Près de 1,5 million de dollars : c'est la somme pharaonique versée pour une montre fabriquée artisanalement, entièrement à la main.
« La montre » n'a pas de nom. Pour une fois, l'intérêt n'est pas ce qu'elle est, mais comment elle l'est devenue. La gestation plus que la création, le processus plus que le résultat. Pourquoi ? Parce que « la montre » a été réalisée intégralement à la main, selon des techniques 100 % artisanales, sans la moindre assistance industrielle.
Elle était devant la porte et, pourtant, très peu l'ont vue. Elle, c'est « la montre » que l'on pouvait apercevoir lors du dernier SIHH, le Salon international de la haute horlogerie de Genève, en janvier dernier. Le projet était piloté par la manufacture Greubel Forsey, qui l'exposait en toute discrétion dans un arrière-bureau de son stand.
Une pièce (presque) anonyme
L'objectif : préserver les savoir-faire artisanaux de l'horlogerie, ce fameux « tour de main » qui se perd au fil des générations, remplacé peu à peu par la production mécanisée et la conception assistée par ordinateur. Robert Greubel, Stephen Forsey et Philippe Dufour se sont donc associés à l'horloger parisien Michel Boulanger pour créer cette pièce manifeste d'une tradition menacée par la modernité. Chaque seconde, chaque étape de sa conception a donc été filmée et documentée. Objectif : sauvegarder ces connaissances pour les générations futures.
Un savoir-faire fragmenté
Ces générations futures sont, paradoxalement, l'un des soucis majeurs de l'horlogerie traditionnelle. Philippe Dufour, âme vivante de la bienfacture traditionnelle, souligne régulièrement le défaut de savoir-faire manuel des élèves qu'il prend sous son aile. L'enseignement horloger, lui, forme de plus en plus d'opérateurs spécialisés, au détriment d'horlogers complets. Les connaissances ne sont donc pas nécessairement réduites, mais fractionnées, diluées dans des programmes scolaires cloisonnés. Si bien qu'au final aucune jeune génération ne maîtrise l'art horloger dans son intégralité – et encore moins sans assistance électromécanique.

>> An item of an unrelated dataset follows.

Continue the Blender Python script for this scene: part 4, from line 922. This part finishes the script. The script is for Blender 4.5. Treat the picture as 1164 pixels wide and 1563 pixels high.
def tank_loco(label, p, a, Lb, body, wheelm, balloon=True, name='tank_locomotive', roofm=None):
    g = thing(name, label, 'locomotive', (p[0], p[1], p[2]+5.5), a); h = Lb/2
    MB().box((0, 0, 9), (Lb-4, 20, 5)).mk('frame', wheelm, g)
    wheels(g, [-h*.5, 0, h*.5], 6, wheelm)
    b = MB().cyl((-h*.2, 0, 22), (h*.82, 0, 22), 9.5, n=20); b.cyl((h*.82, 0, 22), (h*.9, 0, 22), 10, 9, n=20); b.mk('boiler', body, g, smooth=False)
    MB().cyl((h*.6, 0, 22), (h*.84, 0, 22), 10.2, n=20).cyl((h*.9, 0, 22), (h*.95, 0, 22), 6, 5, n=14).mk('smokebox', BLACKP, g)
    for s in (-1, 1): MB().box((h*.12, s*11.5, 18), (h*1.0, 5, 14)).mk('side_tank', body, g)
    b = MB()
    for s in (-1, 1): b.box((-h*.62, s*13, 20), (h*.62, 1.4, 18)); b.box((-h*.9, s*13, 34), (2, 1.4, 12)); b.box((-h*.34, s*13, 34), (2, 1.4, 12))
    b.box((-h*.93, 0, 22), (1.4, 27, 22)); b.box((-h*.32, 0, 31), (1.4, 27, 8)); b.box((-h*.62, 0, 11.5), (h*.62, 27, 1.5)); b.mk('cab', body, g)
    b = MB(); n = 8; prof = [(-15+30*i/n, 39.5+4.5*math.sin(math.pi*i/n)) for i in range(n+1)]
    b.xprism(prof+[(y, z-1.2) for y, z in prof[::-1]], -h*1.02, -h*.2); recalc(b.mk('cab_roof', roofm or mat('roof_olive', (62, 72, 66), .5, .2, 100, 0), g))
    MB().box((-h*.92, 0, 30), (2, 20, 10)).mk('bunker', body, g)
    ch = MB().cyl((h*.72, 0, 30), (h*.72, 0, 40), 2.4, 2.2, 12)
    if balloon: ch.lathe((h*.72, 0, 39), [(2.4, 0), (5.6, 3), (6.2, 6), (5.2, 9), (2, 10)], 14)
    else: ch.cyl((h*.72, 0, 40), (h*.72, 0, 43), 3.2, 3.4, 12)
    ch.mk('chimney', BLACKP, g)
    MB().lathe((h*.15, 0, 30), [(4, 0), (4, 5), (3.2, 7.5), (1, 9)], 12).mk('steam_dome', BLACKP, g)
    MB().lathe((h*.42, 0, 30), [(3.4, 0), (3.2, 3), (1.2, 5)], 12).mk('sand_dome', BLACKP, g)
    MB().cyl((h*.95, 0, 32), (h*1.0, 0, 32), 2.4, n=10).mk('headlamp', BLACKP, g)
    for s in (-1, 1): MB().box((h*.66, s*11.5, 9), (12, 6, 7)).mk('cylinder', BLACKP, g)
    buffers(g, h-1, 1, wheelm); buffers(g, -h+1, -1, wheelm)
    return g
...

Trois aiguilles et un tourbillon en six ans
« Naissance d'une montre » aura duré six ans, de l'idée première jusqu'à la présentation de la pièce finie. L'architecture de cette montre est inspirée du style de la fin du XVIIIe et du début du XIXe siècle ; elle est animée d'un mouvement trois aiguilles à remontage manuel régulé par un tourbillon, dans la tradition des pionniers horlogers Jacques-Frédéric Houriet ou Abraham-Louis Breguet. Afin de mettre en valeur le prestigieux échappement, l'équipe a opté pour un cadran décentré indiquant les heures et les minutes, dans une esthétique très « Greubel Forsey ». C'est la première pièce d'une série de onze.
Cet exceptionnel garde-temps, objet d'une estimation basse par Christie's à 450 000 dollars, a finalement été adjugé à 1 461 507 dollars le 30 mai dernier, soit plus du triple de cette estimation. Le produit de la vente aux enchères sera versé à la fondation Time æon à l'origine du projet afin d'assurer la transmission du savoir-faire de l'excellence horlogère au cours des prochaines années.